The agenda for 2003 is clear: We must continue to break the information blockades by developing our own better routes of Community Media, working together throughout the globe.

It is Sunday, December 22, and we’ve just survived, again, the darkest day of the year in the Northern Hemisphere from Caracas to Washington. I just got off the phone with our colleagues at Catia TV – the cutting-edge Community TV station in Caracas – and the mood is joyful.

Our colleagues report that all is calm in Caracas. That although on Friday, coup leader Carlos Ortega announced a march toward the presidential palace at Miraflores to provoke a violent confrontation as his last gasp coup attempt, that nobody marched on Saturday and nobody is marching today.

The streets and malls are filled not with protesters, but with shoppers, many of whom are only strolling, perhaps window-shopping, holding hands with their loved ones, showing great dignity and grace in the face of the economic damage the upper-class tantrum caused. Kitchens are beginning to enjoy the warmth and scent of holiday meals. Kids are playing “soccer games for peace” throughout the country and have announced that everyone is welcome except for anyone on any side who wants to hijack the event to make speeches.
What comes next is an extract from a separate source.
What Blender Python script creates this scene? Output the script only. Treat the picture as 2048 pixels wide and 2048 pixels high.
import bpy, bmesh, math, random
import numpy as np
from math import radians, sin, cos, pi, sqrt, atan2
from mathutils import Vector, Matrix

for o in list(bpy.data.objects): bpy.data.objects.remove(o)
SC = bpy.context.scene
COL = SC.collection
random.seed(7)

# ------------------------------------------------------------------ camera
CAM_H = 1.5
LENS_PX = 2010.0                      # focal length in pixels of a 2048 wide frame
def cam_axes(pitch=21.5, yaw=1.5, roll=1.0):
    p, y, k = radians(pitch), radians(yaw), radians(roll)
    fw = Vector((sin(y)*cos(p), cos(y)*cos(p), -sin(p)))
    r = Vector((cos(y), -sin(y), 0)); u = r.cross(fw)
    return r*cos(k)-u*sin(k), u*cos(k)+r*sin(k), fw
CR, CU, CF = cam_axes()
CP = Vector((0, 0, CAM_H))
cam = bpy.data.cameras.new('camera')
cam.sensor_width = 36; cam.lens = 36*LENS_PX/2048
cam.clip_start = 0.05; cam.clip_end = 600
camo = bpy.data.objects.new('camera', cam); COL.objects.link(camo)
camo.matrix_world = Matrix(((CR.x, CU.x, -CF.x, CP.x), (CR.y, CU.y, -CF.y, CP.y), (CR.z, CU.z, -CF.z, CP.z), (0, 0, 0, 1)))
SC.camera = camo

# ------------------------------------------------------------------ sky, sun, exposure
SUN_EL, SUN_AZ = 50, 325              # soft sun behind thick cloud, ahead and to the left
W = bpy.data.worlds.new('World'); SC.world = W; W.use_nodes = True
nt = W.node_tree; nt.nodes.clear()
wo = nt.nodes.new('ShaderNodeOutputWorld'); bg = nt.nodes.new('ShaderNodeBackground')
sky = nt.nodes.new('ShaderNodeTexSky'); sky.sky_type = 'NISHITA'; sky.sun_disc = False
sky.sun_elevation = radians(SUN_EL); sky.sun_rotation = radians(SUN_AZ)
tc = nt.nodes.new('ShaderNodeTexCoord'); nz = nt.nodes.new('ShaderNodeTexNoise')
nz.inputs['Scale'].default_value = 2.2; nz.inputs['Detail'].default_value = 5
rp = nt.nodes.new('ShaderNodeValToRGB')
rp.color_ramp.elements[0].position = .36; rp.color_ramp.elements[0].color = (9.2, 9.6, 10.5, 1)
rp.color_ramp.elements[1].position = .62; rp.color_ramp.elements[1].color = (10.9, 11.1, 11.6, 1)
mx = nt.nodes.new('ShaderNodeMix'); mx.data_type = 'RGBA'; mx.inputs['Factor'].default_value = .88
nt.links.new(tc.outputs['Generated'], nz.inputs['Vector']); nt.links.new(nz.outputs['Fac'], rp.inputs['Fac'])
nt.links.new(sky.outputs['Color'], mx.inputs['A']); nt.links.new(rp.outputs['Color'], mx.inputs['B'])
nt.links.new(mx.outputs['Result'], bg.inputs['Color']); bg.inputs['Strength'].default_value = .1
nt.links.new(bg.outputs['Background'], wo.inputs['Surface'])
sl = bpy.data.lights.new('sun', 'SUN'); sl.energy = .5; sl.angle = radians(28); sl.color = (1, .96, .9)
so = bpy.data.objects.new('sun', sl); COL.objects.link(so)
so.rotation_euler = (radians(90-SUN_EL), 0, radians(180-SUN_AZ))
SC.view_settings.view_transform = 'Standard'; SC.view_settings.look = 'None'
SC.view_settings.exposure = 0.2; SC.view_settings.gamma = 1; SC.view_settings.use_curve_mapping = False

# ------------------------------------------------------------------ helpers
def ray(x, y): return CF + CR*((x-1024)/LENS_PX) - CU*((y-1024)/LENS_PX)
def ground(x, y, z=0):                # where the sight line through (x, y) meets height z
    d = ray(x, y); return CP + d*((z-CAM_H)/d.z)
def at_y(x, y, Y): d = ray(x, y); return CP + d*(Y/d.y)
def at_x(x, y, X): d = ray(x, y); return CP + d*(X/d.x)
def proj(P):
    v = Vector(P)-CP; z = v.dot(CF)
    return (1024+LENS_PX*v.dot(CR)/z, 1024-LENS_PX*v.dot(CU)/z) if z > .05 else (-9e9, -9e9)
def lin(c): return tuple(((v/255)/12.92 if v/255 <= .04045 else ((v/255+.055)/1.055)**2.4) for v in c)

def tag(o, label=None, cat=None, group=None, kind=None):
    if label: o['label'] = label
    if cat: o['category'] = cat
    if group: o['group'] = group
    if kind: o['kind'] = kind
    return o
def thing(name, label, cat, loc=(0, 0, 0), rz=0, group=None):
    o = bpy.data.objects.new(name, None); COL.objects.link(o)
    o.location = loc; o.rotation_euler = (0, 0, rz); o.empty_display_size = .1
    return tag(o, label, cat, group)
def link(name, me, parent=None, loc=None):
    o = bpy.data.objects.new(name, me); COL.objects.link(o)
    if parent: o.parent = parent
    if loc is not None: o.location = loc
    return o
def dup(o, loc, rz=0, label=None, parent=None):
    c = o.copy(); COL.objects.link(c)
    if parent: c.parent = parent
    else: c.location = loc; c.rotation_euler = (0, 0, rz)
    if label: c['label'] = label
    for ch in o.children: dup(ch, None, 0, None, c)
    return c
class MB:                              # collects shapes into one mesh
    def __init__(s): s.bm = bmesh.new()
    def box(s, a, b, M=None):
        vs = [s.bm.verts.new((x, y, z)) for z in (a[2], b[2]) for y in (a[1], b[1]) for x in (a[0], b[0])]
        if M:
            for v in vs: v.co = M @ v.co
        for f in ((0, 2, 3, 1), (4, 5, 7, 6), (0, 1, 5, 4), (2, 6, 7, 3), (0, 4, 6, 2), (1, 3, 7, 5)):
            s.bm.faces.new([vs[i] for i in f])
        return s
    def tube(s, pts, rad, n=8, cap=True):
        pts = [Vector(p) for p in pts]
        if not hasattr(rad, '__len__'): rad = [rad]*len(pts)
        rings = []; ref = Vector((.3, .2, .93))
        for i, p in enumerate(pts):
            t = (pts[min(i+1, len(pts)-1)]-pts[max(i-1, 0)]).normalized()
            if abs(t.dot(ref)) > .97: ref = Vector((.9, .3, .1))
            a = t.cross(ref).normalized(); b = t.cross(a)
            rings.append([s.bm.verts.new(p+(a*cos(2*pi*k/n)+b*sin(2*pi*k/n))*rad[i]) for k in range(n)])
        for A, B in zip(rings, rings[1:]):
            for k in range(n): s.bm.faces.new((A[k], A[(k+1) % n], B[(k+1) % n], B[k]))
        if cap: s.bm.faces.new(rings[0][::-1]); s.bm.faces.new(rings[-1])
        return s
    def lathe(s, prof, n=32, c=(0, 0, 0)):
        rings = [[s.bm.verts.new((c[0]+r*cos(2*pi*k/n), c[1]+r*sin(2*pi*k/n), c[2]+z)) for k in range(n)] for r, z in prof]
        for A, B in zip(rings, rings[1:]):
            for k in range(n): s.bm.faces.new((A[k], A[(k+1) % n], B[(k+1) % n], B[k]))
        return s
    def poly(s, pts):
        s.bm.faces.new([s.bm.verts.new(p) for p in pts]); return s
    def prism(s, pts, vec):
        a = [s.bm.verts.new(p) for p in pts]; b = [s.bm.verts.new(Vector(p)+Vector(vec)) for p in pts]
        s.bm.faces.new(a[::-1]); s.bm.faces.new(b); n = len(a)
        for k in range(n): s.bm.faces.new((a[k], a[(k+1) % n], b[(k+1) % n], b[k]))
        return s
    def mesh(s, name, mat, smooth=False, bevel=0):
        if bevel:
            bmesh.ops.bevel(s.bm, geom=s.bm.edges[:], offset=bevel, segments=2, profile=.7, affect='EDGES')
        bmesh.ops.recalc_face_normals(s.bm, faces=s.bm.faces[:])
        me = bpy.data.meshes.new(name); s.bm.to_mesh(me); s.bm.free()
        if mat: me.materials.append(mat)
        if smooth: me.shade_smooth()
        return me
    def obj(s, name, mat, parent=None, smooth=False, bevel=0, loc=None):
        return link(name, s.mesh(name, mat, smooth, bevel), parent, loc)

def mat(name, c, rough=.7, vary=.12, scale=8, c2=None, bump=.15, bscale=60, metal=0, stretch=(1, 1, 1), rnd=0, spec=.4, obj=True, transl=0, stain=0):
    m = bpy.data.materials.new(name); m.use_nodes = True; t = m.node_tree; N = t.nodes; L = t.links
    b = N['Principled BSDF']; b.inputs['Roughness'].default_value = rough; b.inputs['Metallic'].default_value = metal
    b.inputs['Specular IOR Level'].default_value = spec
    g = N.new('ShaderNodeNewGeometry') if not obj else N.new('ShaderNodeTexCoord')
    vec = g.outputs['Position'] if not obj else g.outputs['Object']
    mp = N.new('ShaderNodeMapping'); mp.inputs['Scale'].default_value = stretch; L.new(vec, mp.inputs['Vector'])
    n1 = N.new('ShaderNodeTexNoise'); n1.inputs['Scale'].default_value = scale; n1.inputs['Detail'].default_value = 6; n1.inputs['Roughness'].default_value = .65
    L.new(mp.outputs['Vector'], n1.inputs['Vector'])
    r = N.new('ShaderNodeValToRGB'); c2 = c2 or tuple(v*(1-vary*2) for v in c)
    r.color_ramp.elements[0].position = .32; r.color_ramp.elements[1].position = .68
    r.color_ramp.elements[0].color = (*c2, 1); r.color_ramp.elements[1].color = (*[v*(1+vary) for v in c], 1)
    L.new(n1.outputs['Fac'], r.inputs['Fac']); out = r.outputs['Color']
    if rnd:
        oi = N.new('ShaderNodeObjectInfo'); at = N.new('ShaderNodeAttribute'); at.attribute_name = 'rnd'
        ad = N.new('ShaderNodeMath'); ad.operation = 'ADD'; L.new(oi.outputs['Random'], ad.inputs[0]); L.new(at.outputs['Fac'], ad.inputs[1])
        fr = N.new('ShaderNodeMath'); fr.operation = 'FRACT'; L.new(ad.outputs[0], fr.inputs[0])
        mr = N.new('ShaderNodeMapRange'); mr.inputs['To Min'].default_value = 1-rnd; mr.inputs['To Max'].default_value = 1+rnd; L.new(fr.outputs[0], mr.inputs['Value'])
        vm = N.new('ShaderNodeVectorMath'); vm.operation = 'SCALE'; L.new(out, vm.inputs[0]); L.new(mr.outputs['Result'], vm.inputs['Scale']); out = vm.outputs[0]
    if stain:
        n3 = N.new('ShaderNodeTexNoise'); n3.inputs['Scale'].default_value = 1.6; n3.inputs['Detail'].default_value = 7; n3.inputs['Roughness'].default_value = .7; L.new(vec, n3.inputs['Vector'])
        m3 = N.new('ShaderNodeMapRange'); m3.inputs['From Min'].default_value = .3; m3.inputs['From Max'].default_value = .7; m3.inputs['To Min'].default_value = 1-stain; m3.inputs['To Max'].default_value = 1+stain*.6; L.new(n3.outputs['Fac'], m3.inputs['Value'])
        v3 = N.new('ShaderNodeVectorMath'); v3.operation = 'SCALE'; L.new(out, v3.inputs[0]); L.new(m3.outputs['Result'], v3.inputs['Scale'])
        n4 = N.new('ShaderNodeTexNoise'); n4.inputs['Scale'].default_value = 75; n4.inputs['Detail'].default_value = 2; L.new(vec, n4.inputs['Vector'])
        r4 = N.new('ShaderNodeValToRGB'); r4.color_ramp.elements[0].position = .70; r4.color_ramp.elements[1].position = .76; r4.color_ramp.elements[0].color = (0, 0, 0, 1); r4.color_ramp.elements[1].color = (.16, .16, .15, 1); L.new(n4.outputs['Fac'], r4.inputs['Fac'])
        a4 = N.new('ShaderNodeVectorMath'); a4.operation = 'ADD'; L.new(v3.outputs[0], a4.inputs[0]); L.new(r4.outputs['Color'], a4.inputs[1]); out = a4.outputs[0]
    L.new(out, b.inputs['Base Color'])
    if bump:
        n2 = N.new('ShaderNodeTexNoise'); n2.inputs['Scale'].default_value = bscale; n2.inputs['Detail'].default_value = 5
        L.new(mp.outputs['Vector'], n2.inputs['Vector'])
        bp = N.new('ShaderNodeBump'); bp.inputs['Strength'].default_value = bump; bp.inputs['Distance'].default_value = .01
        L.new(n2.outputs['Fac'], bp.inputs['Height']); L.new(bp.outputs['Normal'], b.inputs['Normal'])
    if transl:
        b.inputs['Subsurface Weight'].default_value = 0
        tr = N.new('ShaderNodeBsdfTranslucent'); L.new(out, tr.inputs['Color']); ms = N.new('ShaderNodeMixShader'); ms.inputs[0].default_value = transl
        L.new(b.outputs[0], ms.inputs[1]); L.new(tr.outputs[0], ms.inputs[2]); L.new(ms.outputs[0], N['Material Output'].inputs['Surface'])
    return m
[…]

Of course, our colleagues are at their watchtowers in the newsrooms throughout the Venezuelan Community Media stations, vacation plans cancelled, like ours at Narco News, we’re all remaining vigilant, monitoring every possible trick or trap by those who tried to steal Christmas in 2002. We’re not complaining: Like Christmas, the beach will still be here in 2003, somewhere in a country called América, that after the Battle of December 2002, is an América more free.